**DATASET EXCERPT**
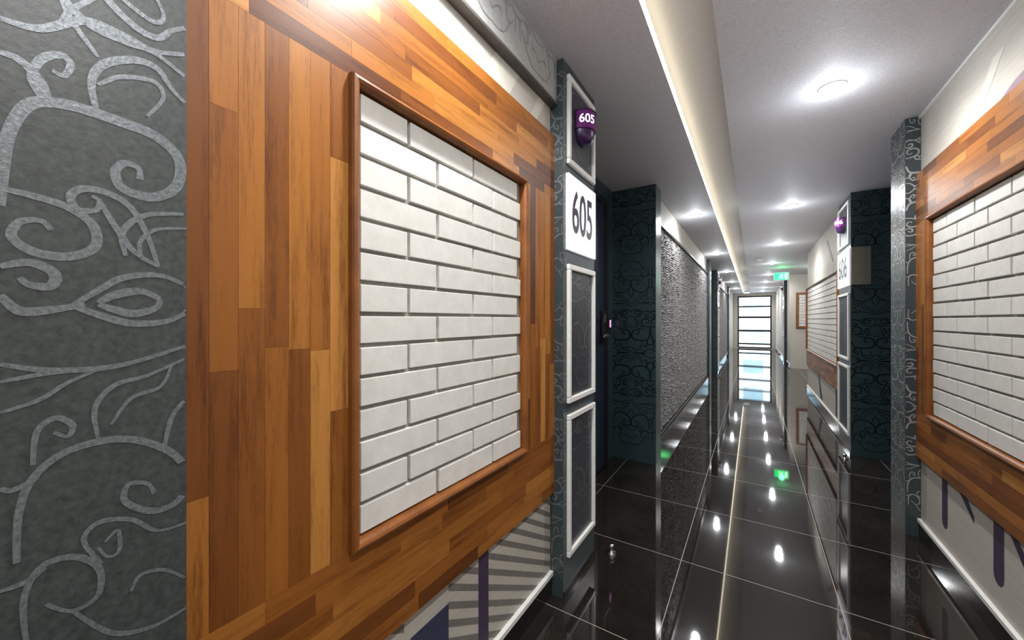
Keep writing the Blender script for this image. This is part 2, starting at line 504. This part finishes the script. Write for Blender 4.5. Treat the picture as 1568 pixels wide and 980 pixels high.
# ---------------------------------------------------------------- room number columns
def column(name, side, face, y0, y1, num, mat='paper_slate', plate=False):
    """side=+1 faces +x (left wall)"""
    E=empty(name)
    if side>0: box('shaft',-1.35,face,y0,y1,0,H,mat,E)
    else: box('shaft',face,2.1,y0,y1,0,H,mat if not plate else 'paper_navy',E)
    scrolls('face_ornament','x',face,y0,y0+.03,0.03,H,'scroll_silver',E,side,k=.8)
    back = LX if side>0 else 1.04
    s0,s1=sorted((face,back))
    if side>0: scrolls('side_ornament','y',y0,s0,s1,.03,H,'scroll_silver',E,-1,k=.8)
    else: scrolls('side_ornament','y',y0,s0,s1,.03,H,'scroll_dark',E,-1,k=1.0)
    fy0,fy1=y0+.03,y1-.02
    def bx(b,d0,d1,ya,yb,za,zb,mi=0):
        xa,xb=sorted((face+side*d0,face+side*d1)); b.box(xa,xb,ya,yb,za,zb,mi)
    for k,(za,zb) in enumerate(((1.805,2.18),(.80,1.385),(.155,.752))):
        w=.024; b=MB()
        bx(b,0,.016,fy0,fy1,za,za+w); bx(b,0,.016,fy0,fy1,zb-w,zb)
        bx(b,0,.016,fy0,fy0+w,za+w,zb-w); bx(b,0,.016,fy1-w,fy1,za+w,zb-w)
        b.obj('white_frame_%d'%(k+1),'white',E,bevel=.004)
        b=MB(); bx(b,0,.003,fy0+w,fy1-w,za+w,zb-w); b.obj('inset_%d'%(k+1),'paper_inset',E)
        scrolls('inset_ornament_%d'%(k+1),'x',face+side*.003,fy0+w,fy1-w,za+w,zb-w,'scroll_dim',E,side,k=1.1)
    b=MB(); bx(b,0,.014,fy0-.005,fy1+.005,1.445,1.765); b.obj('number_sign','sign',E,bevel=.002)
    yc=(y0+y1)/2
    place_text('number_digits',num,.255,.64*(fy1-fy0)/.31,(face+side*.0146,yc-.002,1.605),side,'ink',E)
    # lamp : half round purple housing with dark dome
    cx=face+side*.006; cy=yc+.002; r=.064; zl=2.028
    a0,a1=(-math.pi/2,math.pi/2) if side>0 else (math.pi/2,1.5*math.pi)
    lathe('lamp_band',[(0,.038),(r,.038),(r,-.038),(0,-.038)],(cx,cy,zl),'purple',E,24,a0,a1,False)
    lathe('lamp_dome',[(r-.006,-.038),(r-.008,-.066),(r-.022,-.088),(0,-.096)],(cx,cy,zl),'violet_dark',E,24,a0,a1)
    lathe('lamp_cap',[(r+.002,.038),(r+.002,.044),(0,.044)],(cx,cy,zl),'violet_dark',E,24,a0,a1,False)
    place_text('lamp_number',num,.052,1.0,(cx,cy,zl),side,'sign',E,cyl=r+.001,rot=-side*.75 if side>0 else .75)
    if plate:
        box('sign_return_plate',face,face+.125,y0-.012,y0,1.445,1.765,'plate',E,.002)
    box('skirting',min(face,face+side*.006),max(face,face+side*.006),y0,y1,0,.03,'skirt',E)
    return E
column('room_number_column',1,-.66,1.43,1.79,'605')
column('room_number_column.001',-1,.70,4.25,4.77,'606',plate=True)
column('room_number_column.002',1,-.648,9.3,9.62,'607')
column('room_number_column.003',-1,.69,12.2,12.6,'608')

# ---------------------------------------------------------------- doors
def door(name, side, face, y0, y1, latch):
    E=empty(name)
    def f(n,d0,d1,ya,yb,za,zb,mat,bv=.002):
        xa,xb=sorted((face+side*d0,face+side*d1)); return box(n,xa,xb,ya,yb,za,zb,mat,E,bv)
    f('jamb_a',0,.03,y0-.05,y0,0,2.10,'black'); f('jamb_b',0,.03,y1,y1+.05,0,2.10,'black')
    f('head',0,.03,y0,y1,2.05,2.10,'black')
    f('leaf',0,.018,y0,y1,.01,2.05,'door')
    for i,(za,zb) in enumerate(((.2,.9),(1.15,1.9))):
        f('panel_%d'%i,.018,.026,y0+.12,y1-.12,za,zb,'door',.006)
    f('lock_body',.018,.05,latch-.035,latch+.035,.98,1.22,'black',.008)
    f('lock_screen',.05,.052,latch-.02,latch+.02,1.13,1.19,'chrome',.001)
    f('handle_stem',.05,.075,latch-.012,latch+.012,1.02,1.044,'chrome')
    s=-1 if latch>(y0+y1)/2 else 1
    ya,yb=sorted((latch,latch+s*.12)); f('handle_lever',.07,.085,ya,yb,1.02,1.04,'chrome',.004)
door('door_1',1,-1.0,1.95,2.90,2.82)
door('door_2',-1,1.04,3.2,4.12,3.3)
door('door_3',1,-1.0,8.0,9.0,8.9)
db = empty('door_bell')
box('bell_body',-1.0,-.985,3.02,3.07,1.04,1.16,'black',db,.004)
box('bell_light',-.985,-.983,3.03,3.06,1.09,1.15,'pinkled',db)

# ---------------------------------------------------------------- textured stone panel
def tex_panel(name, y0, y1, z0, z1, x):
    import mathutils
    nz=mathutils.noise
    E=empty(name)
    ny=int((y1-y0)/.010); nzz=int((z1-z0)/.0055)
    b=MB()
    for i in range(ny+1):
        for j in range(nzz+1):
            y=y0+(y1-y0)*i/ny; z=z0+(z1-z0)*j/nzz
            wv=nz.noise(Vector((y*8,z*9,0)))*.018
            row=(z+wv+.004*math.sin(y*17))/.022
            k=math.floor(row); fr=row-k
            h=.010*(1-fr)**1.2 * (.15+1.5*abs(nz.noise(Vector((y*18+k*5.1,k*3.7,1)))))+.004*nz.noise(Vector((y*70,z*80,2)))
            edge=min(1,min(y-y0,y1-y,z-z0,z1-z)/.01)
            b.v.append((x+.006+max(0,h)*1.5*edge,y,z))
    for i in range(ny):
        for j in range(nzz):
            a=i*(nzz+1)+j
            b.f.append((a,a+nzz+1,a+nzz+2,a+1)); b.m.append(0); b.col.append(None)
    b.obj('relief','panel3d',E,0,False)
    box('backing',x,x+.006,y0,y1,z0,z1,'panel3d',E)
    b=MB(); b.box(x,x+.03,y0,y1,z0-.02,z0); b.box(x,x+.03,y0,y1,z1,z1+.02); b.obj('edge_trim','black',E,.002)
tex_panel('textured_stone_panel',3.345,7.54,.17,1.97,-.70)
box('baseboard_left_stone',-.70,-.66,3.34,7.55,0,.145,'skirt')
tex_panel('textured_stone_panel.001',10.0,13.8,.17,1.95,-.70)

# lobby wood framed panel on wall facing camera
lp=empty('framed_wall_panel')
b=MB(); b.box(.86,1.30,11.17,11.2,.95,1.0); b.box(.86,1.30,11.17,11.2,1.75,1.8); b.box(.86,.91,11.17,11.2,1.0,1.75); b.box(1.25,1.30,11.17,11.2,1.0,1.75)
b.obj('frame','wood_trim',lp,bevel=.003)
b=MB()
for r in range(11):
    for c in range(3):
        o=.06 if r%2 else 0
        a=max(.91,.91+c*.17-o); q=min(1.25,.91+(c+1)*.17-o)
        if q-a>.02: b.box(a+.003,q-.003,11.178,11.2,1.0+r*.068+.003,1.0+(r+1)*.068-.003)
b.obj('bricks','brick',lp,bevel=.002)

# ---------------------------------------------------------------- exit sign
eg=empty('exit_sign')
EX,EY=.50,9.7
box('case',EX-.13,EX+.13,EY-.02,EY+.02,1.98,2.14,'white',eg,.004)
box('face',EX-.12,EX+.12,EY-.023,EY-.02,1.99,2.13,'exit_green',eg)
b=MB(); y=EY-.0245
def q(*pts): b.quad([(EX+p[0],y,2.06+p[1]) for p in pts])
q((.005,.035),(.02,.035),(.02,.05),(.005,.05))
q((-.02,.03),(.012,.035),(.0,-.01),(-.025,-.01))
q((-.025,-.01),(-.008,-.01),(-.045,-.05),(-.06,-.045))
q((-.01,-.01),(.0,-.005),(.03,-.025),(.022,-.035)); q((.022,-.03),(.032,-.025),(.02,-.055),(.01,-.052))
q((.008,.03),(.012,.02),(.045,.01),(.045,.02))
q((.06,-.055),(.10,-.055),(.10,.055),(.06,.055))
b.obj('running_figure','exit_white',eg)
b=MB(); b.box(EX-.09,EX-.084,EY-.003,EY+.003,2.14,H); b.box(EX+.084,EX+.09,EY-.003,EY+.003,2.14,H); b.obj('hanger_rods','chrome',eg)

# small floor door stops
def stop(name,x,y):
    E=empty(name)
    lathe('base',[(.022,0),(.022,.006),(.010,.010),(.010,.03),(.014,.034),(.012,.042),(0,.044)],(x,y,0),'chrome',E,20)
stop('door_stop',-.59,1.84); stop('door_stop.001',.64,4.12)

# smoke detector
sd=empty('smoke_detector')
lathe('body',[(.05,0),(.05,-.015),(.035,-.035),(0,-.038)],(.1,8.0,H),'white',sd)

# ---------------------------------------------------------------- lights
def downlight(x,y,power,spill=2.0):
    E=empty('ceiling_downlight')
    lathe('trim_ring',[(.054,0),(.054,-.004),(.046,-.008),(.041,-.004)],(x,y,H),'white',E,28)
    lathe('lens',[(.041,-.004),(.034,-.012),(.018,-.018),(0,-.020)],(x,y,H),'lamp',E,28)
    L=bpy.data.lights.new('bulb','SPOT'); L.energy=power; L.spot_size=math.radians(170); L.spot_blend=.8
    L.shadow_soft_size=.035; L.color=(1,.985,.965)
    o=bpy.data.objects.new('bulb',L); scene.collection.objects.link(o); o.location=(x,y,H-.045); o.parent=E
    P=bpy.data.lights.new('spill','POINT'); P.energy=spill; P.shadow_soft_size=.035; P.color=(.82,.92,1)
    p=bpy.data.objects.new('spill',P); scene.collection.objects.link(p); p.location=(x,y,H-.12); p.parent=E
for y in (-2.0,.13,2.28,4.43,6.58,8.75,10.9,13.0,15.2,17.0): downlight(.31,y,40,2.6 if y<3 else 2.0)
for y in (-2.0,.66,4.31,7.0,9.7,12.4,15.1): downlight(-.50,y,50 if y==.66 else 32)

# added upward fill light with no fixture, brightens the ceiling paper
uw=empty('ceiling_fill_helper')
L=bpy.data.lights.new('fill_wash','AREA'); L.shape='RECTANGLE'; L.size=.8; L.size_y=19; L.energy=24; L.color=(1,.97,.99)
o=bpy.data.objects.new('fill_wash',L); scene.collection.objects.link(o); o.location=(.2,7.6,H-.5); o.rotation_euler=(math.pi,0,0); o.parent=uw

gl=bpy.data.lights.new('green_spill','POINT'); gl.energy=1.6; gl.color=(.1,1,.3); gl.shadow_soft_size=.05
o=bpy.data.objects.new('green_spill',gl); scene.collection.objects.link(o); o.location=(EX,EY-.1,2.1); o.parent=eg
ll=bpy.data.lights.new('lobby','POINT'); ll.energy=25; ll.shadow_soft_size=.1
lo=empty('lobby_pendant')
lathe('shade',[(.02,0),(.08,-.03),(.08,-.05),(0,-.05)],(1.4,9.5,H),'white',lo)
o=bpy.data.objects.new('bulb',ll); scene.collection.objects.link(o); o.location=(1.4,9.5,H-.16); o.parent=lo

w=bpy.data.worlds.new('world'); scene.world=w; w.use_nodes=True
w.node_tree.nodes['Background'].inputs[0].default_value=(.82,.92,1,1)
w.node_tree.nodes['Background'].inputs[1].default_value=4.5

# ---------------------------------------------------------------- camera
cam=bpy.data.cameras.new('camera'); co=bpy.data.objects.new('camera',cam); scene.collection.objects.link(co)
cam.sensor_width=36; cam.lens=36*F/1568; cam.clip_start=.01; cam.clip_end=200
co.location=(0,0,HC); co.rotation_euler=(math.pi/2,0,TH)
scene.camera=co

**TASK PROMPT**
Reply with one number only: how many lines of the listing hold "else"?

**THE REPLY**
9